About the Guest Blogger: Jaye Wells is a stubborn Aries with a penchant for tomfoolery and a love of all things arcane and weird. Her debut novel, Red-Headed Stepchild, is slated for an April 2009 release from Orbit US & UK. Also, her short story, “Red Life,” will appear in Weirdly II, an anthology from Wild Child Publishing which will be published on June 24. Some people call her work urban fantasy. She calls it Crypt Lit.


Thanks to Moonrat for inviting me to join in on this celebration of old friends. The only problem with it is: How does one choose a favorite out of hundreds?

I sat down and tried to remember every book I’ve ever read. Good luck, right? What happened instead is nostalgic walk through the influential books of my life. The “Choose Your Own Adventure” books and Chronicles of Narnia of my elementary days. The romance novels I discovered at my aunt’s house at the age of 13. My love affair with the vampire Lestat in high school and college. The time I came to terms with the idea it was okay to love Dorothea Benton Frank and Bret Easton Ellis equally. Then there was the book that introduced me to urban fantasy, Kim Harrison’s Dead Witch Walking.

These memories are as real and cherished as those of my childhood pals and college confidantes. How could I choose?

But I kept coming back to one book.

High school reading does one of two things to people. It either cements their love of the written word or turns them off books for life. Thankfully, I fell into the former group.

As a side note, I have to admit one stumble. Like Moonrat, I was person chosen in my junior year to tackle The Sound and the Fury. Let’s just say the term “stream of consciousness” still makes me break out in hives.

But I did love a lot of the books I was assigned.

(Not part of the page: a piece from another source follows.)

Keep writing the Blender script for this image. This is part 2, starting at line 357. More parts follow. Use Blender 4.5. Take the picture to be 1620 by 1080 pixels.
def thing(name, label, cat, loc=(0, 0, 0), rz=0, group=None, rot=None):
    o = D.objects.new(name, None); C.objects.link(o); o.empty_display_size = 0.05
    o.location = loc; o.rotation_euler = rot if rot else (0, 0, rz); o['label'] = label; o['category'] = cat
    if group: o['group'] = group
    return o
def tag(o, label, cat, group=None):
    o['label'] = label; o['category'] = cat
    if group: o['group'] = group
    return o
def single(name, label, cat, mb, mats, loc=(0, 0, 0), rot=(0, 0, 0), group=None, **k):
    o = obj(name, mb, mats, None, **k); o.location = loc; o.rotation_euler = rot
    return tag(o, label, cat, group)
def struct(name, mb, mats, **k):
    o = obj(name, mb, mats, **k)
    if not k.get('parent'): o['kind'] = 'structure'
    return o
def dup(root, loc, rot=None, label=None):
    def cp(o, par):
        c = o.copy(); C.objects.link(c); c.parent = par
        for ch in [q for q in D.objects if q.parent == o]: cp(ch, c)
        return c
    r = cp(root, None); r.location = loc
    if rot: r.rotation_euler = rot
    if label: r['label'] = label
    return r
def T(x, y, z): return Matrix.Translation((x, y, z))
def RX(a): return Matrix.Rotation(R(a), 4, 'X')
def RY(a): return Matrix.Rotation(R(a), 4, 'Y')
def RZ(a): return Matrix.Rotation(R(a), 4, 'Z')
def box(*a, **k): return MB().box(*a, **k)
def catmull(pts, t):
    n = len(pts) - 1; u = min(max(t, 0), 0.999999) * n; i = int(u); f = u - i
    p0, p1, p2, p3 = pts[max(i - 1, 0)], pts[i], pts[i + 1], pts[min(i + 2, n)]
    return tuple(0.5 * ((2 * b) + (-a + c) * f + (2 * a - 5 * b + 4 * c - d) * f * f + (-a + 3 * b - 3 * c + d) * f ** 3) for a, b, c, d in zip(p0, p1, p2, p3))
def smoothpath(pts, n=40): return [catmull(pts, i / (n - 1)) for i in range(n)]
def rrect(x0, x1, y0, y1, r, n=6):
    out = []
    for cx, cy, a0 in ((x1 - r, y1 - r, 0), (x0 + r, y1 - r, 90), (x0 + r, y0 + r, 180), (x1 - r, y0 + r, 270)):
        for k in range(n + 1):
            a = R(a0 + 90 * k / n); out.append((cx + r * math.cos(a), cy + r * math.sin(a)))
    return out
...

Animal Farm, which I read totally innocent of the political parable—that all came later in class discussion. To me it was a heartbreaking story about the death of a horse. A Tale of Two Cities still remains a favorite, as does The Odyssey and everything Mark Twain.

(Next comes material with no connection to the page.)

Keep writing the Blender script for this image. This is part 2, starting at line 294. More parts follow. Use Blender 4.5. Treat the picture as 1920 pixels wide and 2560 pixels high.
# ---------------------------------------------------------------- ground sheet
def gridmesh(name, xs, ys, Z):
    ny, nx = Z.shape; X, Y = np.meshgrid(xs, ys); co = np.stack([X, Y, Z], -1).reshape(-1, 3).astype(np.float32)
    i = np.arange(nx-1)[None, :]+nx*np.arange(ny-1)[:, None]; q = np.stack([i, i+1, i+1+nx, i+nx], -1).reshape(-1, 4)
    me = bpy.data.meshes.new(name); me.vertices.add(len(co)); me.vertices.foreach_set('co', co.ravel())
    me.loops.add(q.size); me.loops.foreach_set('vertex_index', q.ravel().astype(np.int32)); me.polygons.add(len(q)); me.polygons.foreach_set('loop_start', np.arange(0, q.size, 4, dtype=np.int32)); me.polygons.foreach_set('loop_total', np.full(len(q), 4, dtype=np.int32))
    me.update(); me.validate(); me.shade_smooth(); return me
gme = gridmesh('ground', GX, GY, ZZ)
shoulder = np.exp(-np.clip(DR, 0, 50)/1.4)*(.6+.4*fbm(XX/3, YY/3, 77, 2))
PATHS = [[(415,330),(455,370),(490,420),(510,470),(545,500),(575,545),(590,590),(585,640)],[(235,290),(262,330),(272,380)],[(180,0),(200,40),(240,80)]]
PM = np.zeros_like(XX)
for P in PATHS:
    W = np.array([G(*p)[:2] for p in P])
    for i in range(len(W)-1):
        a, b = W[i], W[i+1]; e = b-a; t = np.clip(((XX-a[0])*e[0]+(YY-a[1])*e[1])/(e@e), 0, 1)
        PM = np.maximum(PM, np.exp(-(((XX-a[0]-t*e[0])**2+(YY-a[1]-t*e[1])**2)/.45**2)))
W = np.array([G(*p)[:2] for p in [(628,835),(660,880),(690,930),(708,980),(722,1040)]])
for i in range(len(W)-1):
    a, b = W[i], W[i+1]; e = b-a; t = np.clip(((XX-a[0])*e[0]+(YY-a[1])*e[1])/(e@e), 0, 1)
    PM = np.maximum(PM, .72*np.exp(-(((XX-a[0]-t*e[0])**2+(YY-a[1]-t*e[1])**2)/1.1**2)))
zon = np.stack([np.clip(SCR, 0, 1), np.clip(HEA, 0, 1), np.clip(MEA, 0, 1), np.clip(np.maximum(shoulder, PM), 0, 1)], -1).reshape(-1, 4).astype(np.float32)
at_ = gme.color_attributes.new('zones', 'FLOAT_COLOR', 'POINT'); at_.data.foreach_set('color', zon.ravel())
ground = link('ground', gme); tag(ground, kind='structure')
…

But a man by the name of Ray Bradbury wrote the book that haunted me, challenged me, and inspired me.

When my teacher assigned Fahrenheit 451, I was skeptical. Science fiction? Dystopian themes? No thanks. But I soon changed my tune to “yes, please.”

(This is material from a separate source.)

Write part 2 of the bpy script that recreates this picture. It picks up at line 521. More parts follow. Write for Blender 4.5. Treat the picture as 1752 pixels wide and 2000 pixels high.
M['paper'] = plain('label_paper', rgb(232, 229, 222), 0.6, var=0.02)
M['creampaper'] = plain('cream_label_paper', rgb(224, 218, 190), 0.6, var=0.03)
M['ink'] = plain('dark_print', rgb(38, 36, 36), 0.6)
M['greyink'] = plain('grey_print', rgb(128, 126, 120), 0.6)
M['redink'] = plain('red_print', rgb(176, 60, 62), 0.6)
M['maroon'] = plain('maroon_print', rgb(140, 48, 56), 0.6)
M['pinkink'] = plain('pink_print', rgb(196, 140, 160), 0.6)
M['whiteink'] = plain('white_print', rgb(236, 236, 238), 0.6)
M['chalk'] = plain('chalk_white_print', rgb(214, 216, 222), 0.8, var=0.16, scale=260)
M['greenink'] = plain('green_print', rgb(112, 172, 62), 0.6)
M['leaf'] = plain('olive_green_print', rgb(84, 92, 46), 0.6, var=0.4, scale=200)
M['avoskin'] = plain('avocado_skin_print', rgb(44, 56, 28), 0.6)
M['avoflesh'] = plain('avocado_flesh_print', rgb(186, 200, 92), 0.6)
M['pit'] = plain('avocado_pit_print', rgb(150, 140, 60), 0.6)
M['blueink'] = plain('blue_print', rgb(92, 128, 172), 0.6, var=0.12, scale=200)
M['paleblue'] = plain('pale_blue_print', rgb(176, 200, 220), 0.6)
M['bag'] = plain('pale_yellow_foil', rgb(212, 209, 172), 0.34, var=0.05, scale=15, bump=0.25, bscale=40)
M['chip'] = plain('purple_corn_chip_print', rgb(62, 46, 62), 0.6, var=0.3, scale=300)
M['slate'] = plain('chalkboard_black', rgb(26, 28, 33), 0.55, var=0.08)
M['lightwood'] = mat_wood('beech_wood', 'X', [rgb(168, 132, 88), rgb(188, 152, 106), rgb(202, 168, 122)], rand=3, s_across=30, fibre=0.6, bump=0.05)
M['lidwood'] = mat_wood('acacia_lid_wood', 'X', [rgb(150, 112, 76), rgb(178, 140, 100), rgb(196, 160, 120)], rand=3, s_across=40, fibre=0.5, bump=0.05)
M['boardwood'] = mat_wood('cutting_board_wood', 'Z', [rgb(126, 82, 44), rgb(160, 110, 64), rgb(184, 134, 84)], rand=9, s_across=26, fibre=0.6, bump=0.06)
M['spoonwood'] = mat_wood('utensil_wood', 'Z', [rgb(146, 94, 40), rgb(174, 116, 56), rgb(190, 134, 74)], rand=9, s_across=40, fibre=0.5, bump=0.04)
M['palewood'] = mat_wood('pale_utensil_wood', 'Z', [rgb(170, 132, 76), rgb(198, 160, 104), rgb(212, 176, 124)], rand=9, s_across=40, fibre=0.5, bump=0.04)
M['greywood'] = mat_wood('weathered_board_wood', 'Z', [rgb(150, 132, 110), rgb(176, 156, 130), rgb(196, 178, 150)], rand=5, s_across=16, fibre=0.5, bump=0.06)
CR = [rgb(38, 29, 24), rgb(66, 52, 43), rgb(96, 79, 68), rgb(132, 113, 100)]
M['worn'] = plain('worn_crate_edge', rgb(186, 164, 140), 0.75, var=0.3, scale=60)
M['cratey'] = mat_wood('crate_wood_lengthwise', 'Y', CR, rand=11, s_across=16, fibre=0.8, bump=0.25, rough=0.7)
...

Looking back, I suppose it’s not surprising that a book featuring a hero who hoards books and risks his life for them would appeal to a future author. Bradbury has sworn up and down this book isn’t about censorship, but to me—back then and today—that’s exactly what it’s about. But it’s also about rebellion. And heroism. And hope.

Before Hannibal Lector’s silent lambs, Bradbury introduced us to another Clarisse. She was an outcast, a rebel, and she changed the course of one man’s life by asking questions no one else dared. Is it any surprise this book appealed to my rebellious teenaged soul?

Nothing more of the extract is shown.